After Saturday’s blast, the prime minister’s chief of staff wrote on Twitter: “Some whose heart is filled with hate attempted a grenade attack.”
“All the casualties are martyrs of love & peace. HE PM sends his condolences to the victims. The perpetrators will be brought to justice,” Fitsum Arega wrote.
The U.S. embassy in Addis Ababa said: “Violence has no place as Ethiopia pursues meaningful political and economic reforms.”
PEACE INITIATIVE
Rally organizer Seyoum Teshome told Reuters he saw five people injured in the blast. “It was a grenade. Someone tried to hurl it to the stage where the prime minister was,” Seyoum said.
As well as promising economic reforms, Abiy stunned Ethiopians this month by saying he was ready to fully implement a peace deal with Eritrea that was signed in 2000 after a two-year war. For years, Ethiopia refused to implement the deal, saying it wanted more talks.
The stalemate led to a military build up and sporadic clashes on the border between Ethiopia and Eritrea, which seceded from Ethiopia in 1991 after a long war of independence.

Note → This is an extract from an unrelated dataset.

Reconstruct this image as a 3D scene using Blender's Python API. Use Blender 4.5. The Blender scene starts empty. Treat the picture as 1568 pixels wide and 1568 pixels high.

Under the 2000 peace deal, Ethiopia is required to cede the border town of Badme to Eritrea. But war veterans in Badme and ethnic Tigrayans along the border oppose the peace initiative, with some town residents saying they will not leave the town.
Eritrea’s ambassador to Japan, Estifanos Afeworki, wrote on Twitter that his nation “strongly condemns the attempt to incite violence” in Addis Ababa, calling the rally a “demonstration for peace”.
Ethiopia’s ruling EPRDF is made up of parties representing the country’s four major ethnic groups. Abiy hails from the Oromo ethnic group, making up roughly a third of the population.
Oromos, along with the Amhara ethnic group, led street demonstrations against the government since 2015 that began as protests against a development plan around the capital and which opponents said the state was using to grab land. Protests broadened to cover other political and economic demands.
In another of Abiy’s major policy shifts, the prime minister has said Ethiopia would open its state-run telecoms monopoly and state-owned Ethiopian Airlines [ETHA.UL] to private domestic and foreign investment, both moves would loosen the state’s grip.